Screen: ABC Family

Playtime's Over

Shows for kids -- like The Fosters, Switched At Birth, and even Sesame Street -- are covering very grown-up topics

Bunheads partisans were dismayed earlier this month when big premiere numbers for ABC Family's new summer series, Twisted and The Fosters, were said to have placed the renewal hopes of the lower-rated ballet dramedy in jeopardy. At the time, I was concerned too; I've liked Bunheads okay, though I mostly come away from every episode mentally comparing it to Gilmore Girls, the late series from Bunheads creator Amy Sherman-Palladino. And now that we're four episodes into the first season of The Fosters, I have to say...it's definitely the better show.

I KNOW THIS IS BLASPHEMY, because Sherman-Palladino is TV royalty from her work on Gilmore Girls and, before it, Roseanne, whereas The Fosters is executive-produced by Jennifer Lopez, whose TV bona fides are not as solid. There's also the fact that, in terms of its central subject matter, Bunheads doesn't risk overreach: it's about a goofy young woman and her younger, equally goofy ballet students, whereas The Fosters packs in issues of sexuality (the family is led by lesbian partners), youth offenders (one of the family's new foster children comes to them directly from juvie), drug abuse (an early plotline revolved around one kid selling another's Adderall at school), and race, which came up last night at a quinceañera.

[Hold for applause for Lorraine "Shambala Green" Toussaint.]

Since characters of colour are so little featured, the subject of intra-community prejudice and animosity is one I've rarely seen covered in scripted television. An hour-long documentary on OWN this past Sunday, Dark Girls, addressed it, and featured heartbreaking footage of very young African-American girls demonstrating how they've internalized self-hating ideas about what shade of skin colour correlates to beauty. This moment in The Fosters goes even further by showing the dynamic between Dana (Toussaint), mother to Foster family matriarch Lena (Sherri Saum), and the ideas about identity that underpin Dana's attitude toward Lena's adopted children -- two of whom are of Latino descent -- and which racial box they fit in. What makes it even tougher to watch is that, from her first scene in the episode, Dana is very loving toward Mariana (Cierra Ramirez) and Jesus (Jake T. Austin), and warmly welcoming to Callie (Maia Mitchell) and Jude (Hayden Byerly), the family's new (white) additions. But now we know that Dana regards them as disconnected from her in a fundamental way because she feels similarly disconnected from their mother.

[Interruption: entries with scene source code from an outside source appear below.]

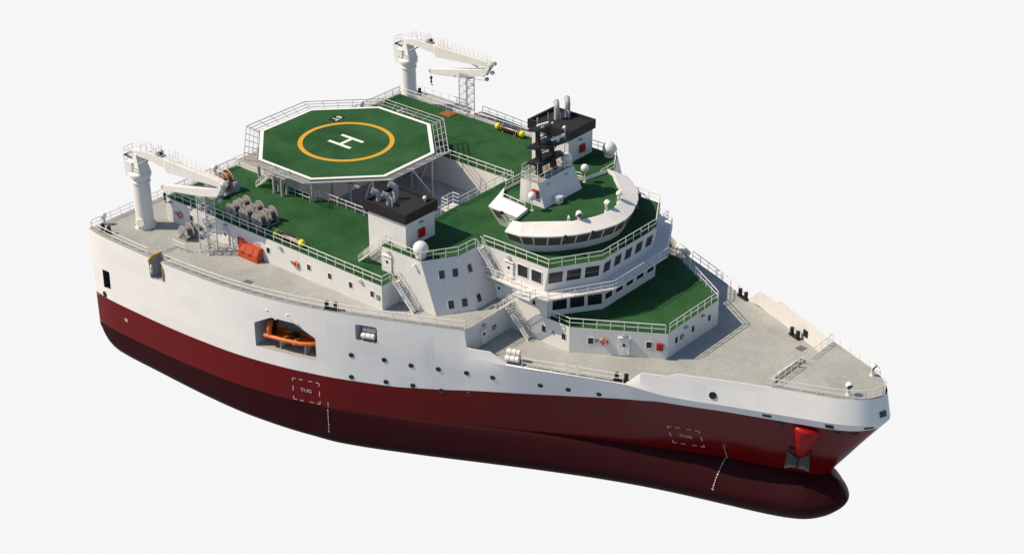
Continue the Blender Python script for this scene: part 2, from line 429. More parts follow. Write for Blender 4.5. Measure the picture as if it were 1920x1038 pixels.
# antifouling: bilge, flat bottom and the broad bulb
AB = [(-48,31.95),(-44,30.8),(-38.5,28.6),(-32,25.7),(-25,22.3),(-15,17.4),(-7,13.7),(0,10.8),(6,8.6),(12,6.5),(15,5.6),(17.2,4.8),(19,3.55),(20.2,2.35),(20.95,1.15),(21.25,0)]
ZB = [(-89.2,-14.4),(-88.6,-15.4),(-87.6,-16.2),(-86,-16.75),(-83,-16.9),(-75,-17.05),(-62,-17.7),(-48,-18.4),(-32,-19.2),(-15,-20.0),(0,-20.35),(8,-20.4),(12,-20.2),(15,-19.7),(17.2,-18.95),(19,-17.95),(20.2,-16.85),(20.95,-15.9),(21.25,-15.1)]
ZT = [(-89.2,ZW),(17,ZW),(18.4,-11.9),(19.6,-12.4),(20.6,-13.5),(21.1,-14.5),(21.25,-15.1)]
ab_ = smooth_tab(AB); zb_ = smooth_tab(ZB)
mbb = MB()
for s in (-1, 1):
    cols = []
    xs = [-89.2,-88.9,-88.5,-88,-87.4,-86.6,-85.5,-84] + [-84 + 36*i/30 for i in range(1, 31)] + [-48 + 60*i/50 for i in range(1, 51)] + [12 + 9.25*(1 - (1 - i/24)**2) for i in range(1, 25)]
    for x in xs:
        wy = Wy(x) if x < 18.4 else 0; zb = itp(x, ZB) if x < -80 else zb_(x); zt = itp(x, ZT)
        a = dk(x) if x < -48 else max(ab_(x), 0)
        w0 = min(1, max(0, (x + 48)/48)); w0 = w0*w0*(3 - 2*w0)
        zc = zb + 2.6 + 2.0*w0 if x < 0 else -15.75 + .65*max(0, (x - 6)/15.25)
        col = []
        if x < -48:
            zz = min(-12.2, zb + 2.6)
            rr = max(0.05, min(2.6, zz - zb))
            for t in (0, .15, .3, .45, .6, .8): col.append((x, s*a, ZW + (zz - ZW)*t))
            for k in range(9):
                th = k/8*PI/2; col.append((x, s*(a - 2.6*(1 - math.cos(th))), zz - rr*math.sin(th)))
        else:
            w = min(1, (x + 48)/58); w = w*w*(3 - 2*w); Rw = 2.6 + (a - 2.6)*w if a > 2.6 else a
            n_up = 2.0 - .7*w; n_dn = 2.0
            for k in range(7):
                th = k/7*PI/2
                col.append((x, s*(wy + (a - wy)*math.sin(th)**(2/n_up)), zt + (zc - zt)*(1 - math.cos(th)**(2/n_up))))
            for k in range(8):
                th = k/8*PI/2 + .0; col.append((x, s*(a - Rw + Rw*(math.cos(th)**(2/n_dn))), zc - (zc - zb)*(math.sin(th)**(2/n_dn))))
        col.append((x, 0, zb)); cols.append(col)
    mbb.grid(cols); mbb.face([(x, 0, ZW)] + list(cols[0]) if False else [(-89.2, 0, ZW)] + list(cols[0]))
bottom = build('hull_bottom', mbb, 'maroon', ship, smooth=35)

def hpt(x, z, out=.03, s=-1):
    """a point on the hull side, pushed out along the surface normal"""
    e = .15
    yx = (half(x + e, z) - half(x - e, z))/(2*e); yz = (half(x, z + e) - half(x, z - e))/(2*e)
    n = Vector((-yx, 1, -yz)).normalized(); p = Vector((x, half(x, z), z)) + n*out
    return Vector((p.x, s*p.y, p.z)), Vector((n.x, s*n.y, n.z))
# recesses behind the openings
def recess(name, poly, depth, parent, mats=('recess', 'recessfloor'), s=-1, open_top=False):
    mb = MB(); n = len(poly)
    F = [Vector((x, s*(half(x, z) - .02), z)) for x, z in poly]; Bk = [Vector((x, s*(half(x, z) - depth), z)) for x, z in poly]
    for i in range(n):
        k = (i + 1) % n
        if open_top and poly[i][1] > 3.85 and poly[k][1] > 3.85: continue
        mb.mat(1 if abs(poly[i][1] - poly[k][1]) < .35 and max(poly[i][1], poly[k][1]) < min(z for _, z in poly) + .6 else 0)
        mb.face([F[i], F[k], Bk[k], Bk[i]])
    mb.mat(0); mb.face(Bk)
    return build(name, mb, mats, parent, fix=False)
for s in (-1, 1):
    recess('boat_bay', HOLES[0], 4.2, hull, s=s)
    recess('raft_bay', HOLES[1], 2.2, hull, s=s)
    recess('stern_opening', HOLES[2], 1.4, hull, ('slate', 'dark'), s=s)
    recess('chute', NOTCH, 1.9, hull, ('steel', 'steel'), s=s, open_top=True)
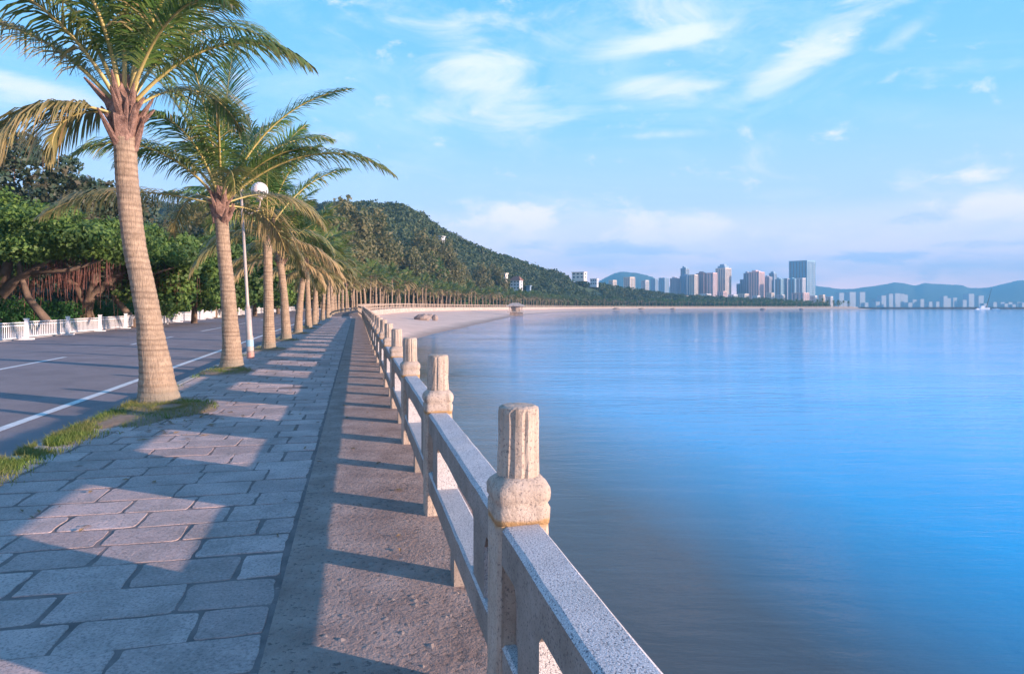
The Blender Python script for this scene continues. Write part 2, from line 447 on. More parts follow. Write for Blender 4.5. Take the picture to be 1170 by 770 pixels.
# ------------------------------------------------------------------ paving slabs (one sheet of laid stones)
def paving():
    mb_V, mb_F = [], []
    s = -3.0; row = 0; rr = random.Random(3)
    while s < 75:
        h = .37 + rr.uniform(-.05, .06); gap = .016
        o = 1.0; first = .52 * (.5 if row % 2 else 1)
        while o < 3.72:
            w = (first if o < 1.05 else .52) + rr.uniform(-.07, .10)
            o1 = min(o + w, 3.76)
            if 3.76 - o1 < .22: o1 = 3.76
            if rr.random() > .012 or s < 0:
                j = lambda: rr.uniform(-.012, .012)
                g = gap / 2 + rr.uniform(0, .008)
                zt = .0065 + rr.uniform(-.0015, .002); tl = [rr.uniform(-.0015, .0015) for _ in range(4)]
                cs = [(s + g + j(), o + g + j()), (s + h - g + j(), o + g + j()), (s + h - g + j(), o1 - g + j()), (s + g + j(), o1 - g + j())]
                b = len(mb_V)
                # rounded plan: 12-gon with worn corners
                poly = []
                for i in range(4):
                    p = np.array(cs[i]); pn = np.array(cs[(i + 1) % 4]); pp = np.array(cs[i - 1])
                    r = rr.uniform(.006, .035)
                    dn = (pn - p) / np.linalg.norm(pn - p); dp = (pp - p) / np.linalg.norm(pp - p)
                    poly += [p + dp * r, p + (dp + dn) * r * .3, p + dn * r]
                    for tt in (.25, .5, .75): poly.append(p + (pn - p) * tt + np.array([rr.uniform(-.009, .009), rr.uniform(-.009, .009)]))
                cen = sum(poly) / len(poly); n = len(poly)
                zf = lambda i: zt + tl[min(3, i * 4 // n)]
                for k, (sc, dz) in enumerate(((1, -.02), (.999, -.0025), (.991, 0))):
                    for i, p in enumerate(poly):
                        q = cen + (p - cen) * sc
                        mb_V.append(S(q[0], q[1], (zf(i) if k else 0) + dz))
                for k in range(2):
                    for i in range(n):
                        i2 = (i + 1) % n
                        mb_F.append((b + k * n + i, b + (k + 1) * n + i, b + (k + 1) * n + i2, b + k * n + i2))
                mb_F.append(tuple(b + 2 * n + i for i in range(n - 1, -1, -1)))
            o = o1
        s += h; row += 1
    o = mesh_obj('paving', mb_V, mb_F, M['slab']); tag(o, kind='structure')
paving()

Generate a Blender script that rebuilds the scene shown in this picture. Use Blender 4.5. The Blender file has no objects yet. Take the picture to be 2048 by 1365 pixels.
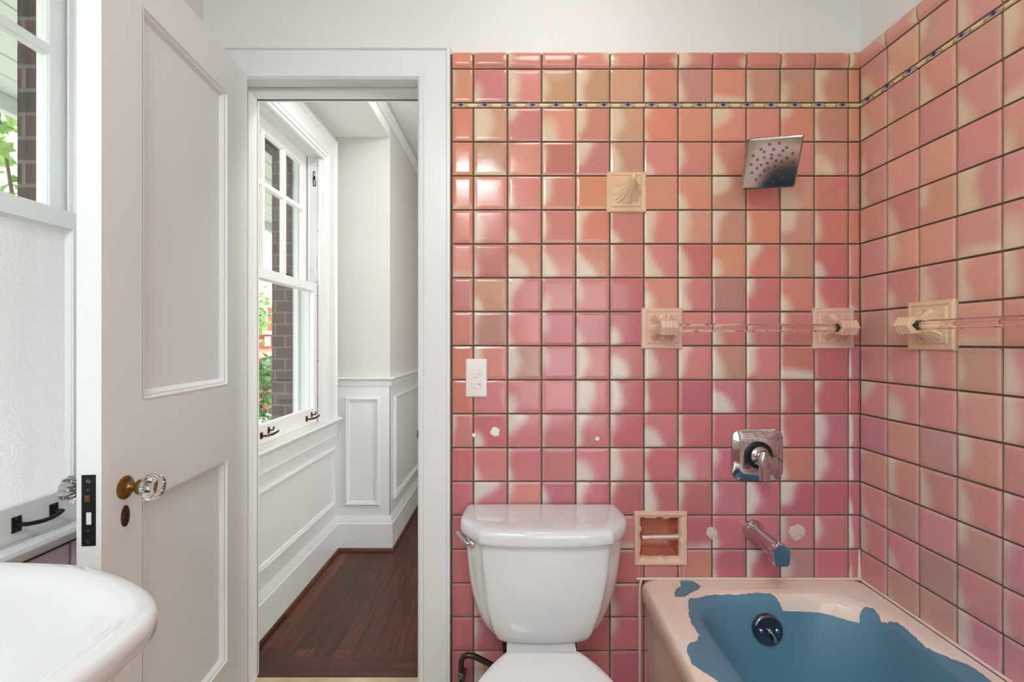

This is tough stuff for a show aimed at teenagers to tackle, though it's surrounded by scenes that are more straightforward catnip for kids: a forbidden crush between foster siblings, and a comeuppance for the birthday girl, who finally realizes how shitty and ungrateful she's been to her moms and has a remorseful meltdown at her party -- an experience painfully familiar to any person with parents. But by offering an opening for parents to discuss this complex, touchy subject matter with their kids, The Fosters is part of a trend this summer: shows targeted toward younger viewers taking on adult topics. (And kind of scandalizing me, an adult.)

A couple of episodes ago, it was Switched At Birth. Bay (Vanessa Marano) -- having started a new job at an amusement park on the recommendation of Ty (Blair Redford), a military serviceperson just returned from combat -- meets co-worker Mary Beth (B.K. Cannon). Moments into their first one-on-one conversation, Mary Beth matter-of-factly tells Bay that her brother, who had served with Ty, returned from combat physically unharmed but emotionally unsettled, and that he committed suicide, so, yeah, go ahead and get back to barking for those carnival games, Bay! The reference to Mary Beth's brother's passing comes just months after a depressed kid killed himself on Degrassi -- and in both cases, the acknowledgement that the suicide storyline is potentially touchy given the audience's tender age is the fact that the methods of the characters' suicides isn't spelled out, presumably so that it doesn't appear to be offering, uh, tips. (Degrassi also showed other characters' reactions to the body without ever showing it.)

And it's not just teenagers whose shows are forcing them to confront life's harsh realities: Sesame Street has introduced a Muppet kid, Alex, whose father is incarcerated. The show has always done a good job of framing difficult topics in an age-appropriate way (see also: its online tool kits for families with members deployed in the military), and most of the time, the fact that these topics have to be explained to young children at all is pretty depressing. That said, it's become increasingly common in recent years for telenovelas to dramatize social issues with an eye to shaping public opinion about them, so for this trend to have crossed over into children's programming, and to revolve around ever-edgier topics, really just means parents get to take a shortcut to teaching these lessons to their kids -- and maybe have their own minds changed on the subjects too. At least Sesame Street hasn't tried to use Muppets to explain why Grover doesn't think Cookie Monster's experience of monsterhood is as authentic as his own, or why Oscar the Grouch finally killed himself. (Yet.)